Report only the number of lines that hold the word "scene".
--- START OF Source material ---
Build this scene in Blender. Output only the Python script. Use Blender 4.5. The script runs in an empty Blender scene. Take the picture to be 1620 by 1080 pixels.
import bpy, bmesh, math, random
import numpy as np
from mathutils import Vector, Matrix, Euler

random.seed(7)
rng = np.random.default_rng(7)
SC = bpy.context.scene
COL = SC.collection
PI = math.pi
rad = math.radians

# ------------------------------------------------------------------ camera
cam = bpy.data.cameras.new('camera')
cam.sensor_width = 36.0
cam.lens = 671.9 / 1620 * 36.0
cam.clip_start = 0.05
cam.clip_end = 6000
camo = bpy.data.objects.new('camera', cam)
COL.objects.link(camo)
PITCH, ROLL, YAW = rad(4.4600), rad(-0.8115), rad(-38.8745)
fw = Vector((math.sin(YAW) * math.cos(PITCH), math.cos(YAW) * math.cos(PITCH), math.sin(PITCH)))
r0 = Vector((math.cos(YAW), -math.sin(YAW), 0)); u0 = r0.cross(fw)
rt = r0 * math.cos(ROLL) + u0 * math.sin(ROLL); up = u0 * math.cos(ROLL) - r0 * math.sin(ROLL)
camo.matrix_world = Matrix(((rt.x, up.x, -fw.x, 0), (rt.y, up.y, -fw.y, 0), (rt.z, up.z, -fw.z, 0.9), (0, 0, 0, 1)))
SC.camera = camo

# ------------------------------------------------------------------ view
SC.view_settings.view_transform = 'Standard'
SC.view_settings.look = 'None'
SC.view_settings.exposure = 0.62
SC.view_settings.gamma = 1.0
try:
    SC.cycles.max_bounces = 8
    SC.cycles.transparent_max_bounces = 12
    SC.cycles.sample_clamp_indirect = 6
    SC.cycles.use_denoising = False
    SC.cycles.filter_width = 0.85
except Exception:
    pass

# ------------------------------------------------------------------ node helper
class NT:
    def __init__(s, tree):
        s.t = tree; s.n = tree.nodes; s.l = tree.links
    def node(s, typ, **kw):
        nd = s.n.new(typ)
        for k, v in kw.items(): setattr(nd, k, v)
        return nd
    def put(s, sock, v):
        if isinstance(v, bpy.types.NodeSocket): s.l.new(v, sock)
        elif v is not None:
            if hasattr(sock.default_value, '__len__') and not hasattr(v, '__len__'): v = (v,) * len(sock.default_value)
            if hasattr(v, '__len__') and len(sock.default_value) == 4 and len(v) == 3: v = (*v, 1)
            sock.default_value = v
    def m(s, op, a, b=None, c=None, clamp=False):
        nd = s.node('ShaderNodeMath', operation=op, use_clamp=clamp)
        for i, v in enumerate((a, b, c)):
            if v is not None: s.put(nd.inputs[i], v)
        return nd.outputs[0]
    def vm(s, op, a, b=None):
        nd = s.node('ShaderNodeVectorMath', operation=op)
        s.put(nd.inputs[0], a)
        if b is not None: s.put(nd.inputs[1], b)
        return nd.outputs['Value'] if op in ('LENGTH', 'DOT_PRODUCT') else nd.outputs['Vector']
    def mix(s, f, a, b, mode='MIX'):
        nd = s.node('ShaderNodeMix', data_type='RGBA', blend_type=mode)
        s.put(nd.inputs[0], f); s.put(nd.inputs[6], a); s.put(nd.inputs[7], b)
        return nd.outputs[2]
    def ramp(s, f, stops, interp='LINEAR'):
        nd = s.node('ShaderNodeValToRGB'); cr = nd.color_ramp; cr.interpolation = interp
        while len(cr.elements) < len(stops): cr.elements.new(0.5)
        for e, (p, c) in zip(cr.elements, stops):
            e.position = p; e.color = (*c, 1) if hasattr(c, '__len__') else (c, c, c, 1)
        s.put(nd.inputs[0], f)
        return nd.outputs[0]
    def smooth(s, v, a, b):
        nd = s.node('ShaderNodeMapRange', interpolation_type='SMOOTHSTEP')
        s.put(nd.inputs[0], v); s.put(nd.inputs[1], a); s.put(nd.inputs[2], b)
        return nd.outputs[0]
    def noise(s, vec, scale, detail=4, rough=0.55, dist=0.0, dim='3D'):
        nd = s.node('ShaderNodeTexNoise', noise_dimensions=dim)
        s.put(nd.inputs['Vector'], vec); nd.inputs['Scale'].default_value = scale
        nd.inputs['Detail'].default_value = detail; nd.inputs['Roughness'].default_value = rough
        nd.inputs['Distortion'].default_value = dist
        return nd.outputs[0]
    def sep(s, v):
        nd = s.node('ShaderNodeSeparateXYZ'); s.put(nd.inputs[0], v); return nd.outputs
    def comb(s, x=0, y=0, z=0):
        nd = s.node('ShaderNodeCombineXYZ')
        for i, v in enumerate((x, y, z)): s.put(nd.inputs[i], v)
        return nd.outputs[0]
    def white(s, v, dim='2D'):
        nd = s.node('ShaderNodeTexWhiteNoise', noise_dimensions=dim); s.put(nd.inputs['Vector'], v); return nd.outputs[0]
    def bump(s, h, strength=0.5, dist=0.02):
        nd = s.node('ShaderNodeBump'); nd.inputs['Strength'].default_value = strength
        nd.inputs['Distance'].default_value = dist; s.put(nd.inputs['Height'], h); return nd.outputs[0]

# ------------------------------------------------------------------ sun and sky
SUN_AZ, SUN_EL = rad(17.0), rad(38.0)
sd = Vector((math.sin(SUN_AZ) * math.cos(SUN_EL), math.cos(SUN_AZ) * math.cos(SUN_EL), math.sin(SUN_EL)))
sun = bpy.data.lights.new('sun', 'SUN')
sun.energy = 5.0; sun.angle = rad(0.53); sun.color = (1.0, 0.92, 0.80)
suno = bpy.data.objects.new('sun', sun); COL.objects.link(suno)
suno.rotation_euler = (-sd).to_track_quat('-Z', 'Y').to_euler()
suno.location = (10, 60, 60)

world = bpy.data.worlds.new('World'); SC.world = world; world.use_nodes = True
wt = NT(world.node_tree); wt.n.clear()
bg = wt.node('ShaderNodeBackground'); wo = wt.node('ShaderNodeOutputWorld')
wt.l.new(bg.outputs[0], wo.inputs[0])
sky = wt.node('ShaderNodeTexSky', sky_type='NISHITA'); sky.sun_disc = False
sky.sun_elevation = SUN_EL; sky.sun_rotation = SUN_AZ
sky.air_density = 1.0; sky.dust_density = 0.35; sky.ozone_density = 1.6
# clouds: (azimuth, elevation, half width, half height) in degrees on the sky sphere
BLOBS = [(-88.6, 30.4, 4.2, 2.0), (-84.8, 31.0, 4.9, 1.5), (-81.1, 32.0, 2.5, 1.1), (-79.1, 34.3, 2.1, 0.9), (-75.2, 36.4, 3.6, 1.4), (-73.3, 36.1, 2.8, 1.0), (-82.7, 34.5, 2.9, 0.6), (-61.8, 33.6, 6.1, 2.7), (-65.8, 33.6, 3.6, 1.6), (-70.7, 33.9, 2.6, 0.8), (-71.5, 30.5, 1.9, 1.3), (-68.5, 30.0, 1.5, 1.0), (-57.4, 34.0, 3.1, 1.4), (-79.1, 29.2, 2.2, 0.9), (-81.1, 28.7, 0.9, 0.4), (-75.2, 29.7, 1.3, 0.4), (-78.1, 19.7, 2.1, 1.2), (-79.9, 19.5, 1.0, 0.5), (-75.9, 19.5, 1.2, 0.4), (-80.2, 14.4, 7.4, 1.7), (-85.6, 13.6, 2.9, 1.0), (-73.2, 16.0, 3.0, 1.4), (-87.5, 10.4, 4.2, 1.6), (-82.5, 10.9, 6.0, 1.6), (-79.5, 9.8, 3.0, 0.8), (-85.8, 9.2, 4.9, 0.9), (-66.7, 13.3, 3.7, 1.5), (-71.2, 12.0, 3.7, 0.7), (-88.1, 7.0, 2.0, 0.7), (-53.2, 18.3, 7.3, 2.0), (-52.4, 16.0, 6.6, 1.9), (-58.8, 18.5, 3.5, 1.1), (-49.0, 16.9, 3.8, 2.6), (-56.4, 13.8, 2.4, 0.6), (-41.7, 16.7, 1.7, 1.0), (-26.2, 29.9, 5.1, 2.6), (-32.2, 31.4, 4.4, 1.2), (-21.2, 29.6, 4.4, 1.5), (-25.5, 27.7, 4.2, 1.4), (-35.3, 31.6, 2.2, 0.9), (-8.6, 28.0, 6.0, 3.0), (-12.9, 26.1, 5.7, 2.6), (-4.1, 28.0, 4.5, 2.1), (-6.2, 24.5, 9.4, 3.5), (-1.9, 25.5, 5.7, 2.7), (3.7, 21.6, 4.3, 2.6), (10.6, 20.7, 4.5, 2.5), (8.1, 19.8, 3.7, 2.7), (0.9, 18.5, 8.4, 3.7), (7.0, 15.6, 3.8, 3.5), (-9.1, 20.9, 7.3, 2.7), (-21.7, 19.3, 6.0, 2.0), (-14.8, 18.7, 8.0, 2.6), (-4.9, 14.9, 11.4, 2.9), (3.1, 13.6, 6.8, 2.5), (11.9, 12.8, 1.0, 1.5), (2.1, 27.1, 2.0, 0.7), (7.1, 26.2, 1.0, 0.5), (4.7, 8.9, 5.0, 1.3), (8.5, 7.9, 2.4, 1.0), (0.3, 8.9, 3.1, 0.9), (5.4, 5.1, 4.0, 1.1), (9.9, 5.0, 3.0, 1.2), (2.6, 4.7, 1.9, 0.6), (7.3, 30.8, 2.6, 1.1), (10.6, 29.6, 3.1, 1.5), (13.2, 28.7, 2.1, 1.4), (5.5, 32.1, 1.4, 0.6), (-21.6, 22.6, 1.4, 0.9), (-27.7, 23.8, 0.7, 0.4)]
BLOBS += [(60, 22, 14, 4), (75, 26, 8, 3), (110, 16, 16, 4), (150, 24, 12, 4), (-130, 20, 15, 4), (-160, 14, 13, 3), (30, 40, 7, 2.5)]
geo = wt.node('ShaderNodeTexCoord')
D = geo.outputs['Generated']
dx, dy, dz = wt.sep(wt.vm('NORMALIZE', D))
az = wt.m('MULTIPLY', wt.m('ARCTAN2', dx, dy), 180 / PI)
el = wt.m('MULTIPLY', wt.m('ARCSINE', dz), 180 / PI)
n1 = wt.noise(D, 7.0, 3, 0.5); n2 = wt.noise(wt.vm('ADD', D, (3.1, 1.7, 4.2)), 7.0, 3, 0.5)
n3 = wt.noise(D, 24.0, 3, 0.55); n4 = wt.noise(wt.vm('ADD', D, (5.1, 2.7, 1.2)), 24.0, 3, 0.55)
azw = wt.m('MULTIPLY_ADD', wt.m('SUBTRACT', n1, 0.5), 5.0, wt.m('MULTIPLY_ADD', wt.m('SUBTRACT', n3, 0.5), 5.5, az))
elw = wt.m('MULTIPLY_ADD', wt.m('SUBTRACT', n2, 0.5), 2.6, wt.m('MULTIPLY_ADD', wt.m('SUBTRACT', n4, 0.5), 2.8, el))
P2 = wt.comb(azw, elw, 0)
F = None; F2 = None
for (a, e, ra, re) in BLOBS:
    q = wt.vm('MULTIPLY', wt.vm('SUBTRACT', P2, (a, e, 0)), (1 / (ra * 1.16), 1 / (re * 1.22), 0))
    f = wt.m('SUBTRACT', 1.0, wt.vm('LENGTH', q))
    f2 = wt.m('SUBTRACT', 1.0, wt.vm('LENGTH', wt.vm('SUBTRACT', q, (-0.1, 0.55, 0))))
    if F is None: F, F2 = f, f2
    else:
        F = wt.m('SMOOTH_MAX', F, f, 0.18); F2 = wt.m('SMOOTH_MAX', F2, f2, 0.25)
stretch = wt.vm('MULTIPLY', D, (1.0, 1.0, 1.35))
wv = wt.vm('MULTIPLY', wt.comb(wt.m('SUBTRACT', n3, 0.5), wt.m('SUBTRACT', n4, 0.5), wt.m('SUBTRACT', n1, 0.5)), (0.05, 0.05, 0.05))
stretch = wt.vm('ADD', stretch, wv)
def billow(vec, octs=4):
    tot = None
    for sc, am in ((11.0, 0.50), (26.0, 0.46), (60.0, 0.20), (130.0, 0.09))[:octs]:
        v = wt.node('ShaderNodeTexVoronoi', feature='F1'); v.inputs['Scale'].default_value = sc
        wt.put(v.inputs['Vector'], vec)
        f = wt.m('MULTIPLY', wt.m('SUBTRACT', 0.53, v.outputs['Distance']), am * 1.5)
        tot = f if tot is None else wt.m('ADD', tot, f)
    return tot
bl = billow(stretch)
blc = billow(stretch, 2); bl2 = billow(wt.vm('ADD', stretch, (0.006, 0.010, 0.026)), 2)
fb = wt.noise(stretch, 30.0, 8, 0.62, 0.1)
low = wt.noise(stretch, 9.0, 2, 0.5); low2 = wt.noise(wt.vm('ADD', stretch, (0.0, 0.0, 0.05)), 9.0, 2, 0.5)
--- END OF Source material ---
**Output below**
2